Becoming a Day Trader - The term "day trader" refers to the fact that stock traders who use this approach buy and sell stocks within a single day, not holding a stock overnight. They make money by capitalizing on short-term fluctuations in the stock market, and avoid the risk of being exposed to changes in the market overnight. You can reduce the risks involved with day trading by sticking with quick, small profits rather than waiting for a stock to hit its peak. As with all other forms of trading, there are always disadvantages. Day trading is a lot of work; you have to remain vigilant throughout the stock trading day. In addition, since brokers charge a commission on each trade, your gains have to outpace the cost of frequent trading.

The Swing Trader - Instead of day trading, you can hold your position in the market longer, for days or weeks, and look for opportunities to make larger profits. This type of trading is called swing trading. Because you are making fewer trades, you don't incur as many commission charges. The profits can be larger and you are less likely to be pressured into making a mistake. Swing traders frequently use technical analysis to determine when they should buy and sell a stock. The key points are identified based on the percentage of profit that the swing trader wishes to hit. It is important to keep in mind that typically the higher the percentage, the higher the risk. Because you are making fewer trades, you do have to go for a higher profit on each trade, so this additional risk has to be taken into account. In addition, you have to consider the risks associate to be exposed to market fluctuations for a longer period of time.

The Longer-Term Swing Trader - If you take this approach, you are basically following the same strategy as the swing trader described above, except that you hold the stocks longer. Trades are usually made over a period of months. You can use this approach to trading when focusing on stock indexes and mutual funds, or through technical and fundamental analysis of individual stocks. The advantage to taking a longer-term approach is that you avoid being distracted by noise in the data, which occurs in all markets. Small fluctuations are less important because you are looking at longer-term trends, though you cannot ignore them entirely. Again, the longer you are holding the position, the greater the profit percentage you need to shoot for. In the case of long-term swing trading, you may want to set a profit target much higher than those found in day trading. The disadvantage to this approach is that you are not well positioned to capitalize on any short-term movements in the market, and your risk may grow with the amount of time the stock is held.

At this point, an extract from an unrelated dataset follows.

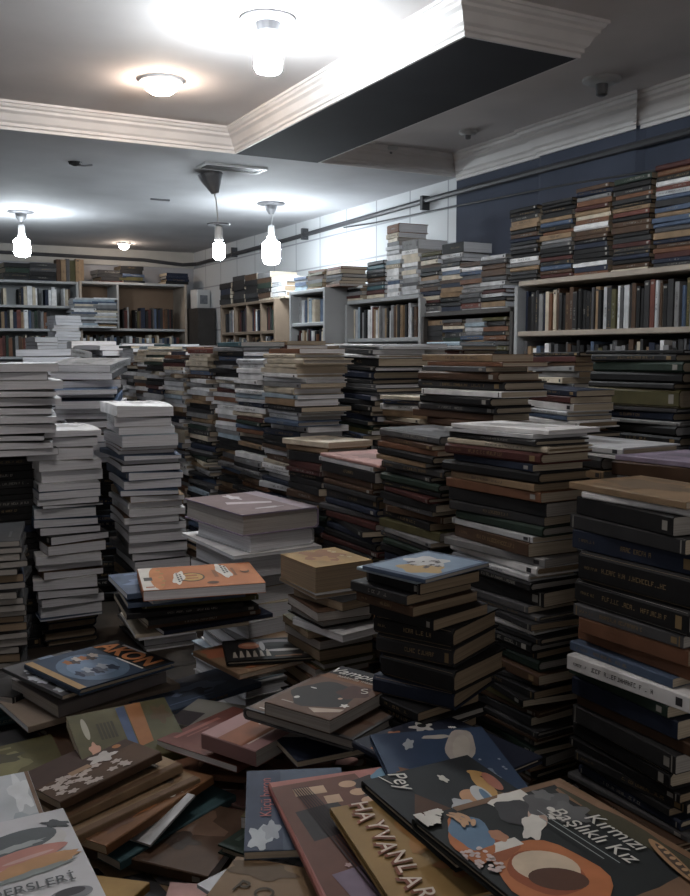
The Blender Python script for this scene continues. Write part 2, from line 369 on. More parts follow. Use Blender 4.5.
def col(desc, X, Y0, Y1, ypx, **k):
    """a stack whose spines face the aisle on the plane X, from Y0 to Y1, top at picture row ypx"""
    Yc = (Y0 + Y1) / 2; d = (Vector((X, Yc, 0))).dot(HEAD)
    l = Y1 - Y0
    near = 'ztop' not in k
    k.setdefault('L', (l * .84, l * 1.0))
    if near:
        k.setdefault('W', (.115, .135)); k.setdefault('T', (.008, .021)); k.setdefault('jit', .008); k.setdefault('yawj', 3.0); k.setdefault('tilt', RND.uniform(-1.2, 1.2))
        q = k.pop('tk', .78)
        k['top'] = [dict(o, T=o['T'] * q) if o.get('T', 0) > .01 else o for o in k.get('top', ())]
    stack(desc, X, Yc, k.pop('ztop', None) or z_at(ypx, d), k.pop('zbot', TB), k.pop('yaw', AX + 2), **k)
TXT = [('textbook', 1.0)]

# near row on the aisle
col('stack beside the forest picture book', .95, .835, 1.06, 492, tk=.9, yaw=-88, W=(.14, .16), top=[dict(col='tan', T=.012), dict(col='white', T=.012, dx=.02), dict(col='black', T=.03), dict(col='charcoal', T=.024), dict(col='navy', T=.032),
    dict(col='black', T=.05, kind='hardcover_book'), dict(col='black', T=.04, kind='hardcover_book'), dict(col='dark-grey', T=.02), dict(col='rust', T=.026), dict(col='rust', T=.022), dict(col='slate-blue', T=.016),
    dict(col='white', T=.026, yaw=4, dy=-.012), dict(col='dark-green', T=.02), dict(col='navy', T=.03), dict(col='brown', T=.02), dict(col='charcoal', T=.03), dict(col='black', T=.03)], zbot=.76)
col('stack under the white magazines', .95, 1.14, 1.395, 426, W=(.1, .115), top=[dict(col='white', T=.008, kind='magazine', L=.235, W=.12, yaw=4), dict(col='silver', T=.008, kind='magazine', L=.235, W=.12, yaw=1), dict(col='charcoal', T=.014), dict(col='cream', T=.01), dict(col='maroon', T=.024),
    dict(col='navy', T=.016), dict(col='black', T=.024, L=.25), dict(col='tan', T=.016), dict(col='rust', T=.022, L=.25), dict(col='black', T=.03), dict(col='charcoal', T=.02), dict(col='dark-green', T=.022), dict(col='silver', T=.014), dict(col='brown', T=.03), dict(col='grey', T=.018),
    dict(col='white', T=.02), dict(col='silver', T=.014), dict(col='black', T=.02, kind='hardcover_book', W=.12), dict(col='black', T=.032), dict(col='dark-grey', T=.016)])
stack('low stack under the blue-framed book', .77, 1.195, 1.275, TB, -73, align='center', L=(.115, .135), W=(.13, .15), T=(.012, .022), prof='black', jit=.008, yawj=5, pages=('brown', 'grey'), top=[dict(col='slate-blue', T=.007, kind='picture_book', L=.125, W=.155, yaw=0, art='beach', label='blue picture book with a white and sand cover on its own low stack'),
    dict(col='pale-blue', T=.006, L=.125, W=.15, yaw=-2), dict(col='black', T=.018), dict(col='charcoal', T=.016, dx=-.01), dict(col='brown', T=.016), dict(col='black', T=.018, dx=.012),
    dict(col='black', T=.03, L=.14, W=.15, dx=.014, yaw=9, dy=.026, kind='hardcover_book', page='brown'), dict(col='charcoal', T=.03, L=.135, W=.155, dx=.014, yaw=10, dy=.026, page='brown', kind='hardcover_book'), dict(col='black', T=.035, L=.135, W=.15, dx=.014, yaw=5, dy=.026, page='brown', kind='hardcover_book'), dict(col='navy', T=.03, L=.14, W=.15, dx=.014, yaw=12, dy=.026, page='brown', kind='hardcover_book')])
# second row
col('stack topped with a pale pink book', .95, 1.66, 1.905, 458, top=[dict(col='pink', T=.008, L=.25, W=.15), dict(col='silver', T=.01), dict(col='black', T=.03)])
col('stack topped with a thick cream book', .955, 1.912, 2.105, 440, W=(.1, .12), top=[dict(col='cream', T=.018, L=.2, W=.13), dict(col='tan', T=.02, L=.2), dict(col='black', T=.03)])
col('stack topped with a dark grey glossy book', .955, 1.45, 1.65, 432, top=[dict(col='dark-grey', T=.022, L=.2, W=.14), dict(col='brown', T=.01), dict(col='rust', T=.014, L=.2), dict(col='black', T=.02), dict(col='tan', T=.012), dict(col='charcoal', T=.02)])
col('tall stack with cream page ends', 1.11, 1.47, 1.745, 354, W=(.1, .125), top=[dict(col='tan', T=.02), dict(col='rust', T=.012), dict(col='dark-grey', T=.014), dict(col='brown', T=.024), dict(col='charcoal', T=.024), dict(col='white', T=.016), dict(col='black', T=.024), dict(col='charcoal', T=.02), dict(col='brown', T=.02)], pages=('cream',), jit=.01)
col('stack wedged before the cream-ended stack', 1.14, 1.19, 1.4, 442, top=[dict(col='silver', T=.018, L=.22, W=.15), dict(col='white', T=.006, L=.26, W=.17, kind='magazine'), dict(col='charcoal', T=.03), dict(col='tan', T=.02), dict(col='grey', T=.02)])
col('stack with a lilac top', 1.13, .93, 1.16, 460, top=[dict(col='lilac', T=.012, W=.17), dict(col='brown', T=.03), dict(col='white', T=.012), dict(col='orange', T=.014), dict(col='black', T=.03)])
col('navy-topped stack with a white lettered spine', 1.4, 1.57, 1.79, 388, top=[dict(col='navy', T=.018), dict(col='maroon', T=.02), dict(col='white', T=.022), dict(col='silver', T=.014), dict(col='slate-blue', T=.01), dict(col='white', T=.02)])
col('tall stack of big black hardcovers', 1.62, 1.48, 1.765, 350, W=(.18, .2), kinds=(('hardcover_book', 1),), pages=('cream', 'white'), top=[dict(col='black', T=.012, L=.3, W=.22), dict(col='charcoal', T=.022), dict(col='dark-green', T=.032), dict(col='black', T=.03), dict(col='charcoal', T=.018), dict(col='olive', T=.055, L=.28), dict(col='dark-grey', T=.01),
    dict(col='navy', T=.025), dict(col='grey', T=.01), dict(col='black', T=.03)])
col('short stack behind the black hardcovers', 1.85, 2.06, 2.28, 352)
col('pile of cream-ended paperbacks under white papers', 1.35, 2.37, 2.61, 344, pages=('cream', 'white'), jit=.009, W=(.16, .19), top=[dict(col='white', T=.006, kind='magazine', L=.25, W=.2), dict(col='silver', T=.008, kind='magazine', L=.25, W=.2), dict(col='charcoal', T=.02), dict(col='white', T=.014), dict(col='black', T=.03), dict(col='black', T=.02), dict(col='navy', T=.03)])
col('half-hidden stack below the cream page ends', 1.36, 2.1, 2.33, 396, prof='mixed')
col('stack at the frame edge above the lilac book', 1.62, 1.2, 1.44, 360, prof='dark', pages=('cream',))
# central block: rows of columns going away along the aisle
NAMES = ['rust', 'white', 'navy', 'tan', 'charcoal', 'silver', 'maroon', 'cream', 'olive', 'grey', 'teal', 'brown', 'pale-blue', 'black', 'slate-blue', 'brick-red', 'mustard', 'dark-green']
rowname = ['aisle row', 'second row', 'third row', 'fourth row', 'last row']
for r_ in range(5):
    X = 1.0 + r_ * .165; Y = (2.14, 2.62, 2.5, 2.42, 2.4)[r_]; i = 0
    while Y < 5.3:
        l = RND.uniform(.195, .225)
        top = z_at(RND.uniform(341, 352) if r_ else RND.uniform(341, 352), 3.0) if RND.random() < .9 else z_at(358, 3.0)
        if r_ >= 2 and RND.random() < .1: Y += l + .012; continue
        nm = NAMES[(i * 5 + r_ * 3) % len(NAMES)]
        col(f"{nm.replace('-', ' ')}-topped column of the {rowname[r_]}", X + RND.uniform(-.01, .02), Y, Y + l, 0, ztop=top, prof='mixed' if RND.random() < .25 else 'pale', jit=.011, yawj=3.2, top=[dict(col=nm), ] + ([dict(col=RND.choice(['white', 'silver', 'cream']), W=.15)] * 4 if RND.random() < .5 else []), T=(.009, .019), pages=('cream', 'white', 'grey'), wander=.0012)
        Y += l + .014; i += 1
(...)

Buy and Hold Trading - In this approach, you hold stocks for years at a time. If you choose them correctly, you can make a good profit with very little cost or effort beyond the initial selection of the stocks. Unfortunately, in many cases this approach is more aptly named the "buy and forget" strategy. Many investors who hold stocks for a long period of time are not actively carrying out a long-term trading strategy, but just picking up stocks and holding on to them for no particularly good reason. It may generally be better, even if you plan on holding on to a stock for a long time, to approach trading as a long-term swing trader. That way, if the stock does become less attractive over time, you are positioned to minimize your losses and maximize your gains. Go into the market with clear goals, and you will be better prepared.